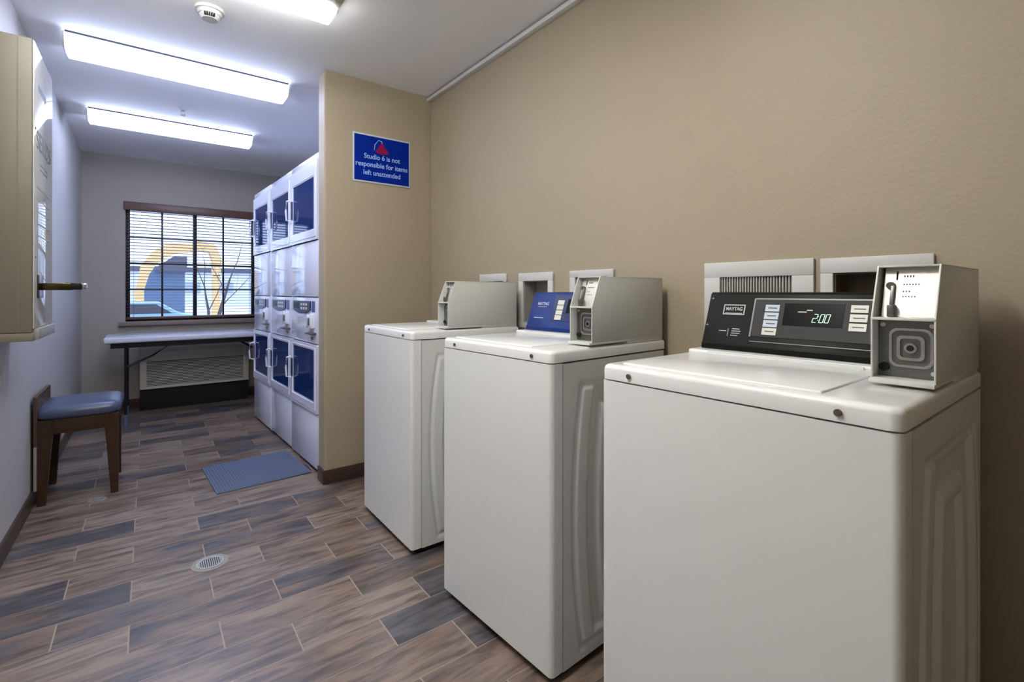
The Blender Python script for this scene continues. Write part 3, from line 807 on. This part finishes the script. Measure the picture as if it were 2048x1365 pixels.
def seat(b):
    tt = bmesh.new(); n, m_ = 28, 28; ex_, ey_ = hx+.016, hy+.016
    def se(a, e): return math.copysign(abs(math.cos(a))**e, math.cos(a)), math.copysign(abs(math.sin(a))**e, math.sin(a))
    rings = []
    prof = [(.0, .484), (.92, .484), (.975, .492), (1.0, .506), (.995, .522), (.97, .537), (.90, .549), (.75, .557), (.5, .562), (.25, .565), (0, .5655)]
    for s, z in prof:
        ring_ = []
        for k in range(48):
            cx_, sy_ = se(2*PI*k/48, .28); ring_.append(tt.verts.new((cx_*ex_*max(s, .001), sy_*ey_*max(s, .001), z)))
        rings.append(ring_)
    for A, Bv in zip(rings, rings[1:]):
        for k in range(48): tt.faces.new((A[k], A[(k+1) % 48], Bv[(k+1) % 48], Bv[k]))
    merge(b, tt)
part('seat', 'vinyl', t, seat, smooth=70)
# wooden panel standing against the left wall behind the stool
t = thing('wall_panel', 'brown wood-edged panel standing against the left wall behind the stool', 'panel', (XL, 4.015, .0))
part('board', 'board', t, lambda b: box(b, .013, .024, -.22, .22, .089, .610, .002))
part('edge_trim', 'board', t, lambda b: (box(b, .0125, .030, -.238, -.222, .34, .618, .003), box(b, .0125, .030, .222, .236, .089, .618, .003), box(b, .0125, .028, -.236, .236, .608, .620, .002)))
part('metal_edge', 'pvc', t, lambda b: box(b, .013, .028, -.236, -.222, .089, .338, .002))

# ------------------------------------------------------------------ folding table
t = thing('folding_table', 'white folding table under the window with black steel legs', 'table', (.45, 5.875, 0))
part('table_top', 'table', t, lambda b: box(b, -.768, .80, -.275, .275, .748, .800, .014, 4))
for s in (-1, 1):
    def lf(b, s=s):
        x = -.612 if s < 0 else .66
        for y in (-.225, .225): tube(b, [(x, y, .745), (x, y, .012)], .0115, 12)
        tube(b, [(x, -.225, .14), (x, .225, .14)], .010, 10); tube(b, [(x, -.225, .70), (x, .225, .70)], .010, 10)
    lg = part('leg', 'tube', t, lf)
    for y in (-.225, .225): part('foot_cap', 'foot', lg, lambda b: cyl(b, ((-.612 if s < 0 else .66), y, 0.0), ((-.612 if s < 0 else .66), y, .09), .0155, n=14))
    def br(b, s=s):
        x = -.612 if s < 0 else .66
        for y in (-.20, ): tube(b, [(x, -.218, .52), (x-s*.20, -.15, .61), (x-s*.36, -.03, .715), (x-s*.5, 0, .735)], .010, 10)
    part('brace', 'tube', t, br)
part('underframe', 'tube', t, lambda b: (box(b, -.72, .76, -.235, -.21, .700, .749), box(b, -.72, .76, .21, .235, .700, .749), box(b, -.38, -.20, -.22, .22, .705, .748, .01), box(b, .2, .4, -.22, .22, .705, .748, .01)))

# ------------------------------------------------------------------ air conditioner under the window
t = thing('air_conditioner', 'beige wall air conditioner with louvered front under the folding table', 'air conditioner', (.424, YB, 0))
part('case', 'ac', t, lambda b: prism(b, [(-.0125, .216), (-.200, .216), (-.215, .235), (-.215, .60), (-.16, .665), (-.0125, .68)], 'x', -.489, .489, .006))
def acfr(b):
    for x0, x1, z0, z1 in ((-.489, -.435, .218, .60), (.435, .489, .218, .60), (-.44, .44, .218, .245), (-.44, .44, .50, .60)):
        box(b, x0, x1, -.223, -.210, z0, z1, .003)
part('front_frame', 'ac', t, acfr)
def lou(b):
    for k in range(15):
        z = .252+k*.0165
        prism(b, [(-.219, z), (-.212, z), (-.212, z+.009), (-.215, z+.011)], 'x', -.434, .434)
part('louver_gap_shade', 'blade', t, lambda b: box(b, -.434, .434, -.2165, -.214, .246, .499))  # dark backing stands in for the shade between the louvers
part('louvers', 'ac_vent', t, lou)
part('sub_base', 'dark', t, lambda b: box(b, -.489, .489, -.19, -.0125, .0, .215, .002), 'black base under the unit')

# ------------------------------------------------------------------ mat, drains
t = thing('floor_mat', 'grey-blue ribbed mat on the floor in front of the dryers', 'mat', (.585, 3.665, 0), .06)
part('mat_base', 'mat_', t, lambda b: box(b, -.275, .275, -.285, .285, .0005, .007, .003))
part('ribs', 'mat_', t, lambda b: [box(b, -.262+.0165*k, -.262+.0165*k+.009, -.272, .272, .0065, .0095, .001) for k in range(32)])
t = thing('floor_drain', 'round metal floor drain grate set in the wood-look tiles', 'drain', (.222, 2.538, 0))
part('collar', 'pvc', t, lambda b: ring(b, (0, 0, .0002), 'z', .052, .072, .0012))
part('rim', 'steel', t, lambda b: ring(b, (0, 0, .0002), 'z', .043, .054, .0028))
part('bowl', 'dark', t, lambda b: cyl(b, (0, 0, .0002), (0, 0, .0008), .044, n=36))
def grate(b):
    for k in range(-5, 6):
        x = k*.0078; L = math.sqrt(max(.0435**2-x*x, 0)); box(b, x-.0019, x+.0019, -L, L, .0006, .0026)
    for k in range(-3, 4):
        y = k*.0125; L = math.sqrt(max(.0435**2-y*y, 0)); box(b, -L, L, y-.0012, y+.0012, .0006, .0024)
part('grate', 'steel', t, grate)
t = thing('floor_cleanout', 'small round cleanout cover in the floor beside the stool', 'floor cover', (-.262, 3.745, 0))
t.location = (-.235, 3.70, 0)
part('rim', 'pvc', t, lambda b: ring(b, (0, 0, .0002), 'z', .034, .042, .0018))
part('cover', 'steel', t, lambda b: (cyl(b, (0, 0, .0002), (0, 0, .0014), .034, n=30), cyl(b, (0, 0, .001), (0, 0, .003), .006, n=12)))

# ------------------------------------------------------------------ outside the window
bm = B(); box(bm, -25, 45, YB+.3, 80, -.22, -.15)
o = struct('ground', bm, 'asphalt', 0)
K = 24/12.0
def far(x, z, Y=24.): return (x*Y/12., 1.2131+(z-1.2131)*Y/12.)
# yellow curved boom
outer = [(-.19, 1.25), (-.117, 1.715), (.056, 1.986), (.241, 2.149), (.477, 2.211), (.66, 2.19), (.854, 2.264), (1.144, 2.21), (1.25, 1.9), (1.22, 1.55)]
inner = [(-.06, 1.25), (.02, 1.56), (.14, 1.78), (.30, 1.92), (.50, 2.02), (.68, 2.03), (.86, 2.07), (1.03, 2.04), (1.08, 1.85), (1.09, 1.55)]
bm = B(); pts = [far(*p) for p in outer]+[far(*p) for p in inner[::-1]]
t_ = bmesh.new()
n = len(outer); q = []
for y in (23.7, 24.3):
    q.append([[t_.verts.new((far(*p)[0], y, far(*p)[1])) for p in L_] for L_ in (outer, inner)])
for s in range(2):
    for i in range(n-1): t_.faces.new((q[s][0][i], q[s][0][i+1], q[s][1][i+1], q[s][1][i]))
for j in range(2):
    for i in range(n-1): t_.faces.new((q[0][j][i], q[0][j][i+1], q[1][j][i+1], q[1][j][i]))
for i in (0, n-1): t_.faces.new((q[0][0][i], q[0][1][i], q[1][1][i], q[1][0][i]))
merge(bm, t_)
# its feet reach the ground
box(bm, -.42, -.12, 23.7, 24.3, -.15, 1.30); box(bm, 2.18, 2.44, 23.7, 24.3, -.15, 1.92)
tag(put('yellow_arch', bm, 'yellow'), 'curved yellow arch standing outdoors, seen through the blind', 'arch')
t = thing('outdoor_building', 'dark blue-grey building with sloped roof seen through the window', 'building', (.9, 32, -.15))
def hb(x, z, Y=32.): p = far(x, z, Y); return p[0]-.9, p[1]+.15
a = hb(-.10, 1.38); c = hb(.60, 1.72)
part('wall', 'bldg', t, lambda b: box(b, a[0], c[0], -.5, 2.5, 0, c[1]))
part('roof', 'roof', t, lambda b: prism(b, [hb(.10, 1.62), hb(.16, 1.72), hb(.42, 1.93), hb(.63, 1.93), hb(.63, 1.62)], 'y', -.9, 2.9))
t = thing('outdoor_building', 'long pale building far behind the yellow arch outside', 'building', (0, 60, -.15))
part('wall', 'bldg_w', t, lambda b: box(b, -14, 26, 0, 6, 0, 3.4))
part('roof', 'roof', t, lambda b: box(b, -14.3, 26.3, -.4, 6.4, 3.4, 3.9))
part('windows', 'glass', t, lambda b: [box(b, -12+k*3, -10.6+k*3, -.05, .02, 1.2, 2.4) for k in range(12)])
# bare tree
def tree(base, h, seed, label, spread=1.):
    rr = random.Random(seed); bm = B()
    def br(p, d, L, r, lev):
        pts = [p]; rs = [r]; q = p.copy(); dd = d.copy()
        for k in range(4):
            dd = (dd+Vector((rr.uniform(-.18, .18), rr.uniform(-.18, .18), rr.uniform(-.06, .14)))).normalized()
            q = q+dd*L/4; pts.append(q.copy()); rs.append(r*(1-.16*(k+1)))
        tube(bm, pts, rs, 6 if lev < 3 else 4)
        if lev >= 5: return
        for k in range(3 if lev < 4 else 2):
            nd = (dd+Vector((rr.uniform(-1, 1)*spread, rr.uniform(-1, 1)*spread, rr.uniform(-.15, .6)))*.75).normalized()
            br(pts[rr.choice((2, 3, 4))], nd, L*rr.uniform(.6, .8), rs[-1]*.75, lev+1)
    br(Vector((0, 0, 0)), Vector((-.22, 0, 1)), h*.30, h*.012, 1); br(Vector((.03, 0, 0)), Vector((.32, .1, 1)), h*.36, h*.014, 1)
    o = put('bare_tree', bm, 'bark'); o.location = base; tag(o, label, 'tree'); return o
tree((1.56, 17.5, -.15), 5.2, 5, 'bare tree with forked trunk just outside the right half of the window')
tree((3.7, 14.5, -.15), 6.5, 12, 'bare tree whose long branches reach in from the right of the window', 1.2)
# parked car
t = thing('parked_car', 'low teal parked car in front of the yellow arch outside', 'car', (-.1, 17.5, -.15))
part('body', 'teal', t, lambda b: prism(b, [(-1.9, .25), (-1.9, .62), (-1.2, .72), (-.7, 1.08), (.35, 1.08), (.85, .74), (1.45, .66), (1.55, .5), (1.5, .25)], 'y', -.8, .8, .06))
part('windows', 'sash', t, lambda b: prism(b, [(-.95, .76), (-.62, 1.02), (.28, 1.02), (.66, .76)], 'y', -.81, .81))
for x in (-1.3, .95):
    for y in (-.72, .72): part('wheel', 'tyre', t, lambda b: cyl(b, (x, y-.1, .3), (x, y+.1, .3), .3, n=24))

══════════

- **PROBLEM DETAILS**: Identify the lines of the data that contain the word "from". Copy each of them.

- **ANSWER TO THE PROBLEM**:
The Blender Python script for this scene continues. Write part 3, from line 807 on. This part finishes the script. Measure the picture as if it were 2048x1365 pixels.
tree((3.7, 14.5, -.15), 6.5, 12, 'bare tree whose long branches reach in from the right of the window', 1.2)